Occasional or sporadic instances of the use of racial slurs do not, in and of themselves, rise to the level of a violation of the Wisconsin Fair Employment Act. Rodgers v. Western Southern Life (LIRC, 10/12/89). [Ed. note: see, Rodgers v. Western Southern Life Ins., 12 F.3d 668 (7th Cir., 1993) for a contrary result].

Occasional or sporadic instances of the use of racial slurs by co-workers do not, in and of themselves, constitute unlawful discrimination. Saltarikos v. Charter Wire Corp. (LIRC, 07/31/89).

In order to establish racial harassment, the Complainant must establish that: (1) more than a few isolated incidents of harassment have occurred; and (2) the employer failed to take reasonable steps to prevent racial harassment. Sheridan v. UW-Madison (Wis. Pers. Comm’n, 02/22/89).
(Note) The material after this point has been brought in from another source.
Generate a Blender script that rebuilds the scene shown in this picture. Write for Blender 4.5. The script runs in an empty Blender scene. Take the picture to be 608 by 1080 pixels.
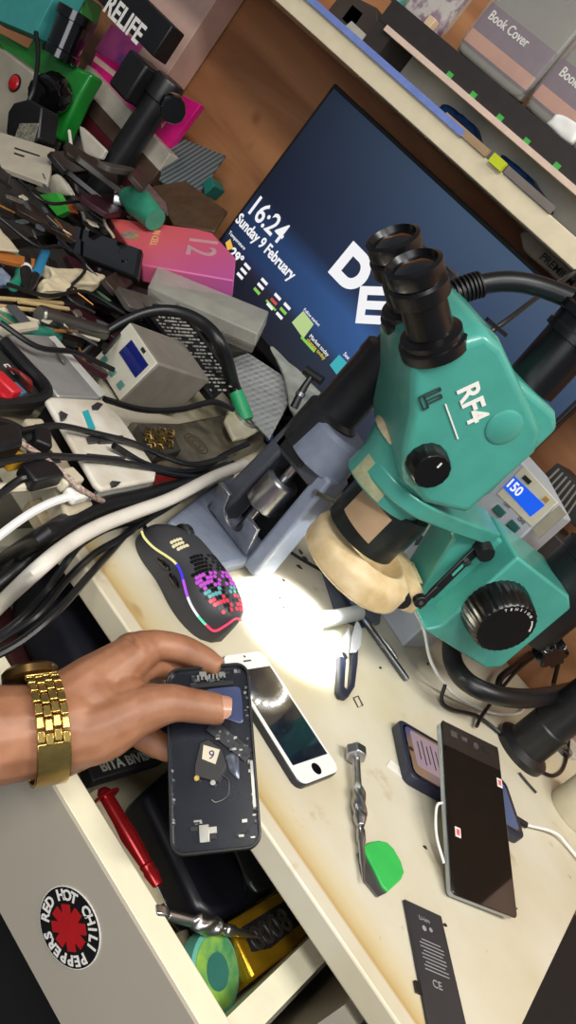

The Complainant argued that he was constructively discharged when, about ten days before his last day of work, a co-worker called him “boy” and “nigger,” and that on another occasion that employee told a derogatory joke about blacks. The evidence showed that the Complainant never complained to management about the joke. He did complain to management about the other incident, and the employee was counseled and cautioned by the employer. Occasional or sporadic instances of the use of racial slurs do not in and of themselves constitute discrimination. The two incidents cited by the Complainant would not be sufficient to establish that conditions were so intolerable that a reasonable person would be compelled to resign. Kennedy v. Pick ‘n Save (LIRC, 09/22/88).
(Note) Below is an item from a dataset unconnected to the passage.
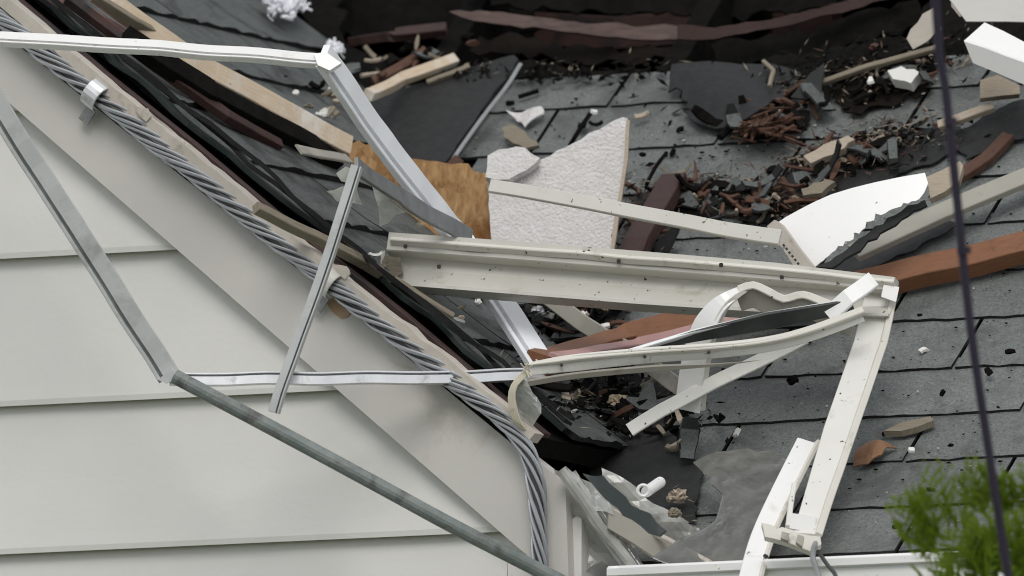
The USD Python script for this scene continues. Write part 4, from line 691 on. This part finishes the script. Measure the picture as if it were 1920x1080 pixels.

An employer is not responsible for alleged racial comments made to an employee by her co-workers unless it knew or should have known about them. Crear v. LIRC, 114 Wis. 2d 537, 339 N.W.2d 350 (Ct. App. 1983).

The prohibition against racial discrimination in conditions of employment encompasses racial harassment by co-workers where an employer who is, or should be, aware of the harassment fails to take reasonable steps to prevent it. Hyde v. LIRC (Rock County) (Ct. App., Dist. IV, unpublished opinion, 09/15/81).